Les propositions de la commission Stiglitz vont en effet bien plus loin : un contrôle plus strict des banques et des agences de notation, une suppression réelle des paradis fiscaux (y compris anglo-saxons) et du secret bancaire, une réforme réelle de la Banque mondiale et du Fonds monétaire international (FMI), la constitution de nouveaux organes des Nations unies, y compris un Conseil financier et économique du même niveau que le Conseil de sécurité, etc. Sans doute s’agit-il toujours de régulation du système et non pas de nouveaux paradigmes… Mais c’est un néo-keynésianisme assez radical. Comme ces propositions viennent seulement d’être formulées, si l’on excepte les interventions dans l’assemblée générale des Nations unies, il n’y a pas eu beaucoup de réactions. On verra à l’issue de la conférence. Le rapport préparé pour des conclusions des États a cependant été très discuté, avec des manœuvres de dissuasion, et tout cela a reflété les oppositions, principalement entre le Nord et le Sud.

Les propositions de la commission Stiglitz feront-elles partie des débats qui auront lieu au moment du G8 en Italie, prévu du 8 au 10 juillet ?

Le G8 n’aura guère d’importance, car le vrai lieu des décisions est aujourd’hui le G20, et aussi parce que les sept pays les plus influents ne veulent pas trop mettre Berlusconi en valeur.

Ces propositions alternatives devront être discutées à l’assemblée générale des Nations unies en septembre, c’est-à-dire devant l’ensemble des 192 pays membres.
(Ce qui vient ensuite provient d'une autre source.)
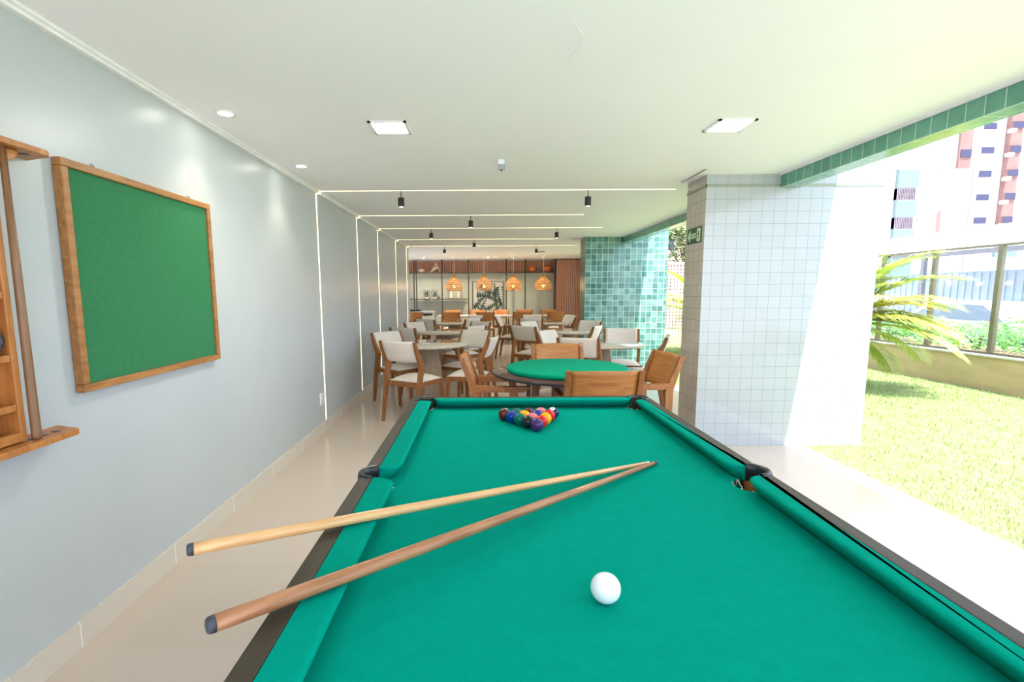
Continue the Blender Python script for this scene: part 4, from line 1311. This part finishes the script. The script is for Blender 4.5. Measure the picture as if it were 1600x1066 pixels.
MB().box(-4.25, 5.45, -.08, 8.05, 12.86, 12.98).obj('parapet_cap', 'steel', t)
MB().box(-4.3, -4.22, -.06, .06, -.3, 12.85).obj('drain_pipe', 'steel', t)
MB().box(5.41, 5.49, -.06, .06, -.3, 12.85).obj('drain_pipe', 'steel', t)
t = thing('apartment_building', 'small teal tiled balconies of a house at the foot of the white tower', 'building', (60, 60, 0))
facade_block(t, -2, 3.3, 0, 3, -.3, 7.5, 'bldwhite')
for k in range(2): MB().box(.8 - .5, 2.9, -.3, 0, 5.2 + k * 1.2, 6.2 + k * 1.2).obj('balcony_panel', 'bldteal', t)

# street side: corrugated canopy, posts, gate, car
t = thing('street_canopy', 'corrugated white canopy on grey steel posts across the street', 'canopy', (15, 15, 0))
mb = MB()
n = 60
v = []
for i in range(n * 4 + 1):
    y = -9 + 18 * i / (n * 4)
    z = 2.62 + .035 * math.sin(i * math.pi / 2)
    v += [(-.9, y, z), (4.0, y, z + 1.1)]
mb.add(v, [(2 * i, 2 * i + 1, 2 * i + 3, 2 * i + 2) for i in range(n * 4)], 0, True)
o = mb.obj('roof_sheet', 'corr', t); md = o.modifiers.new('t', 'SOLIDIFY'); md.thickness = .03
MB().box(-.75, -.62, -9, 2.6, 2.40, 2.53).obj('beam', 'steel', t)
for y in (-7.5, -3.0, 1.4): MB().box(-.74, -.62, y - .06, y + .06, -.1, 2.40).obj('post', 'steel', t)
t = thing('street_gate', 'pale grey ribbed gate under the canopy', 'gate', (15.6, 15, 0))
mb = MB(); mb.box(0, .05, -9, 9, -.1, 1.95)
for k in range(72): mb.box(-.03, 0, -9 + k * .25, -8.9 + k * .25, 0, 1.9)
mb.obj('gate_panel', 'gate', t)
# parked car
def car(loc, rz, label):
    t = thing('car', label, 'car', loc, rz)
    prof = [(-2.0, .25), (-2.05, .55), (-1.9, .82), (-1.2, .90), (-.6, 1.38), (.7, 1.42), (1.35, .98), (1.95, .85), (2.08, .6), (2.05, .25)]
    MB().prism([(a, b) for a, b in prof], -.8, .8, mat=Matrix(((1, 0, 0, 0), (0, 0, 1, 0), (0, 1, 0, 0), (0, 0, 0, 1)))).obj('body', 'carpaint', t, .08, 3)
    for sy in (-1, 1):
        MB().prism([(-1.02, .93), (-.55, 1.32), (.62, 1.35), (1.15, .96)], .79, .812, mat=Matrix(((1, 0, 0, 0), (0, 0, sy, 0), (0, 1, 0, 0), (0, 0, 0, 1)))).obj('side_window', 'carglass', t)
    MB().add([(1.37, -.68, .99), (1.37, .68, .99), (.76, .64, 1.42), (.76, -.64, 1.42), (1.35, -.68, .97), (1.35, .68, .97), (.74, .64, 1.40), (.74, -.64, 1.40)], [(0, 1, 2, 3), (7, 6, 5, 4), (0, 4, 5, 1), (2, 6, 7, 3), (1, 5, 6, 2), (0, 3, 7, 4)]).obj('windscreen', 'carglass', t)
    for sx in (-1.3, 1.3):
        for sy in (-1, 1):
            MB().lathe([(.12, -.09), (.30, -.09), (.32, -.06), (.32, .06), (.30, .09), (.12, .09)], 24, mat=Matrix.Translation((sx, sy * .76, .32)) @ Matrix.Rotation(R(90), 4, 'X')).obj('wheel', 'rubber', t)


car((12.9, 12.9, -.33), R(100), 'silver car parked beyond the fence shrubs')
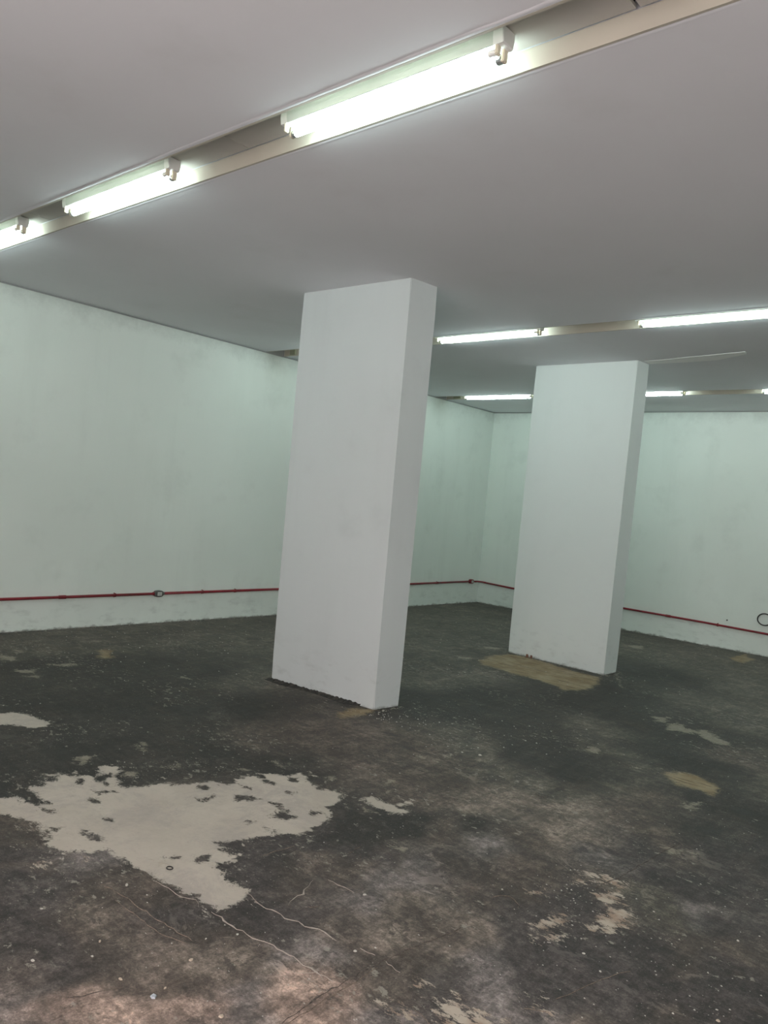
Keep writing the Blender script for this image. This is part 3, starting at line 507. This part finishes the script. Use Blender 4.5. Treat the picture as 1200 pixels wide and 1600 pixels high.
FITS = [  # strip, centre x, label
 (0, -2.150, 'large fluorescent fitting nearest the camera in the near ceiling recess'),
 (0, -4.172, 'fluorescent fitting in the near ceiling recess, middle of the three in view'),
 (0, -5.940, 'fluorescent fitting cut by the left edge of the photo in the near recess'),
 (1, -6.050, 'fluorescent fitting hidden behind the nearer column in the middle recess'),
 (1, -4.120, 'fluorescent fitting in the middle recess starting just right of the nearer column'),
 (1, -2.115, 'fluorescent fitting in the middle recess above and right of the farther column'),
 (2, -6.075, 'fluorescent fitting in the far recess between the two columns'),
 (2, -4.035, 'fluorescent fitting in the far recess partly hidden by the farther column'),
 (2, -2.080, 'fluorescent fitting in the far recess at the right edge of the photo'),
 (0, 0.30, 'unseen fluorescent fitting, added for light, in the near recess beyond the right edge of the photo'),  # this and the next two are out of view, added for the light they give
 (1, 0.15, 'unseen fluorescent fitting, added for light, in the middle recess beyond the right edge of the photo'),
 (2, 0.10, 'unseen fluorescent fitting, added for light, in the far recess beyond the right edge of the photo')]
for i, (s, x, lab) in enumerate(FITS):
    o = fit0 if i == 0 else copy_tree(fit0)
    o.location = (x, STRIPS[s][0]+FY, HR-0.001)
    tag(o, lab, 'ceiling light', 'fluorescent fittings in the ceiling recesses')

# small ribbed blocks on the side of two recesses next to the left wall
for (x0, x1, s, lab) in ((-6.955, -6.862, 1, 'small beige ribbed block in the middle recess left of the nearer column'),
                         (-6.930, -6.790, 2, 'small beige ribbed block in the far recess by the left wall')):
    y1 = STRIPS[s][1]-0.012
    o = empty('ribbed_block', ((x0+x1)/2, y1, H+0.006)); xw = (x1-x0)/2
    mesh_obj('block_body', box((-xw, -0.020, 0), (xw, 0, 0.060), 0.002, 1), BEIGE, o)
    for q in range(4): mesh_obj('rib', box((-xw+0.005, -0.025, 0.007+q*0.0135), (xw-0.005, -0.0195, 0.0135+q*0.0135), 0.001, 1), BEIGE, o)
    tag(o, lab, 'connection block', 'ribbed blocks in the ceiling recesses')

# ---------------------------------------------------------------- red conduit run
R = 0.0135
def clip_at(parent, p, axis, z):                  # saddle clip
    bm = bmesh.new(); n = 10; rings = []
    for k_ in range(n+1):
        a = -math.pi/2 + math.pi*k_/n; rr = R+0.0025
        out = math.cos(a)*rr; zz = math.sin(a)*rr
        rings.append((out, zz))
    prof = [(-R-0.001, -R-0.009)] + [(-R-0.001, -R-0.003)] + rings + [(-R-0.001, R+0.003)] + [(-R-0.001, R+0.009)]
    rows = []
    for s in (-0.009, 0.009):
        rows.append([bm.verts.new((p[0]+out, p[1]+s, z+zz) if axis == 'x' else (p[0]+s, p[1]-out, z+zz)) for out, zz in prof])
    for q in range(len(prof)-1): bm.faces.new((rows[0][q], rows[0][q+1], rows[1][q+1], rows[1][q]))
    o = mesh_obj('saddle_clip', bm, REDFIT, parent)
    m = o.modifiers.new('thick', 'SOLIDIFY'); m.thickness = 0.002
def conduit(name, pts, couplings, clips, label, axis):
    o = empty(name, pts[0])
    org = Vector(pts[0])
    bm = bmesh.new(); tube_along(bm, [Vector(p)-org for p in pts], R, 12); mesh_obj('pipe', bm, RED, o, smooth=True)
    def at(v):
        i = 1 if axis == 'x' else 0
        for a, b in zip(pts, pts[1:]):
            if min(a[i], b[i]) <= v <= max(a[i], b[i]):
                t = (v-a[i])/(b[i]-a[i]); return Vector(a).lerp(Vector(b), t)
    for v in couplings:
        c = at(v)-org; d = Vector((0, 0.035, 0)) if axis == 'x' else Vector((0.035, 0, 0))
        bm = bmesh.new(); tube_along(bm, [c-d, c-d*0.95, c+d*0.95, c+d], [R+0.001, R+0.004, R+0.004, R+0.001], 12); mesh_obj('coupling', bm, REDFIT, o)
    for v in clips:
        c = at(v)-org; clip_at(o, c, axis, c.z)
    return tag(o, label, 'conduit')
xc = XL+0.0175; yc = YB-0.0175
conduit('conduit', [(xc, YF+0.05, 0.292), (xc, 2.99, 0.305), (xc, 4.535, 0.311)], [3.56, 1.2], [4.1, 2.6], 'red conduit pipe along the left wall, from left edge to the first box', 'x')
conduit('conduit', [(xc, 4.655, 0.312), (xc, 6.26, 0.318), (xc, 8.76, 0.332), (xc, 10.235, 0.343)], [7.6], [5.6, 5.15, 8.0, 9.4], 'red conduit pipe along the left wall, passing behind the nearer column', 'x')
conduit('conduit', [(xc+0.03, 10.355, 0.344), (xc+0.03, 10.42, 0.344), (xc+0.045, 10.475, 0.342), (xc+0.085, yc-0.003, 0.339), (xc+0.14, yc, 0.336)], [], [], 'short bent red conduit pipe in the room corner', 'x')
conduit('conduit', [(xc+0.141, yc, 0.336), (-6.436, yc, 0.320), (-4.60, yc, 0.304), (-3.48, yc, 0.297), (-2.69, yc, 0.284), (0.5, yc, 0.28), (XR-0.05, yc, 0.28)], [-3.95, -6.3, -1.0], [-5.9, -4.9, -3.3], 'red conduit pipe along the back wall, running past the farther column', 'y')

def outlet_box(y, z, dx, label, mat_hub, plate_mat):
    o = empty('conduit_box', (XL, y, z))
    # cast rounded box body with a hub each side, plate and socket
    bm = bmesh.new(); n = 24; rows = []
    for x, sc in ((0.001, 1.0), (0.036, 1.0), (0.042, 0.93), (0.044, 0.86)):
        ring = []
        for k_ in range(n):
            a = 2*math.pi*k_/n; ca, sa = math.cos(a), math.sin(a)
            ring.append(bm.verts.new((x, 0.052*sc*math.copysign(abs(ca)**0.7, ca), 0.034*sc*math.copysign(abs(sa)**0.7, sa))))
        rows.append(ring)
    for a, b in zip(rows, rows[1:]):
        for q in range(n): bm.faces.new((a[q], a[(q+1) % n], b[(q+1) % n], b[q]))
    bm.faces.new(rows[0][::-1]); bm.faces.new(rows[-1])
    bmesh.ops.recalc_face_normals(bm, faces=bm.faces[:])
    mesh_obj('box_body', bm, mat_hub[0], o)
    for s, mt in ((-1, mat_hub[1]), (1, mat_hub[2])):
        bm = bmesh.new(); tube_along(bm, [(0.0175, s*0.035, 0), (0.0175, s*0.066, 0), (0.0175, s*0.068, 0)], [0.0175, 0.0175, 0.016], 14); mesh_obj('hub', bm, mt, o)
    pl = mesh_obj('cover_plate', box((0.043, -0.026, -0.019), (0.048, 0.026, 0.019), 0.002, 1), plate_mat, o)
    for q in (-1, 1): mesh_obj('socket_hole', box((0.0478, q*0.009-0.003, -0.003), (0.0486, q*0.009+0.003, 0.003)), BLACK, pl)
    return tag(o, label, 'outlet box')
outlet_box(4.595, 0.311, 0, 'grey cast outlet box with pale centre on the left wall conduit', (CAST, REDFIT, CAST), PLATE)
outlet_box(10.295, 0.343, 0, 'red conduit box with white centre beside the room corner', (REDFIT, REDFIT, REDFIT), PLATE)

# ---------------------------------------------------------------- cable loop on the back wall, right edge
bm = bmesh.new(); pts = []
cx, cz = -2.745, 0.458
for i in range(40):
    a = math.radians(60 + 300*i/39); pts.append((cx + 0.072*math.cos(a)*1.15, YB-0.012-0.006*i/39, cz + 0.073*math.sin(a)))
pts = [(cx+0.35, YB-0.012, cz+0.045), (cx+0.22, YB-0.012, cz+0.060), (cx+0.12, YB-0.012, cz+0.075)] + pts + [(cx+0.20, YB-0.045, cz-0.03), (cx+0.34, YB-0.045, cz-0.12), (cx+0.42, YB-0.045, cz-0.40), (cx+0.46, YB-0.06, cz-0.448)]
sm = []                                            # smooth the path
for a, b in zip(pts, pts[1:]):
    for t in (0, 0.5): sm.append(tuple(a[j]+(b[j]-a[j])*t for j in range(3)))
for _ in range(3): sm = [sm[0]] + [tuple((sm[i-1][j]+2*sm[i][j]+sm[i+1][j])/4 for j in range(3)) for i in range(1, len(sm)-1)] + [sm[-1]]
tube_along(bm, sm, 0.0075, 8)
o = mesh_obj('cable', bm, BLACK, None, smooth=True)
tag(o, 'black cable hanging in a loop on the back wall at the right edge', 'cable')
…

Ont-elles des chances d’être adoptées ?

La nouvelle session de septembre se trouvera face aux conclusions de la conférence de juin. Tout va dépendre du rapport de force existant et des personnalités qui prendront le relais de la présidence de Miguel d’Escoto. L’enjeu est de savoir si ces conclusions redonneront à l’assemblée générale un pouvoir plus réel, si elles seront enterrées ou si elles auront une suite.

[^2]: Le groupe a été fondé en 1964 par la Déclaration commune des 77 pays à la Conférence des Nations unies sur le commerce et le développement (Cnuced). Le Groupe des 77 aux Nations unies est une coalition de pays en développement. Le Soudan exerce actuellement la présidence du groupe.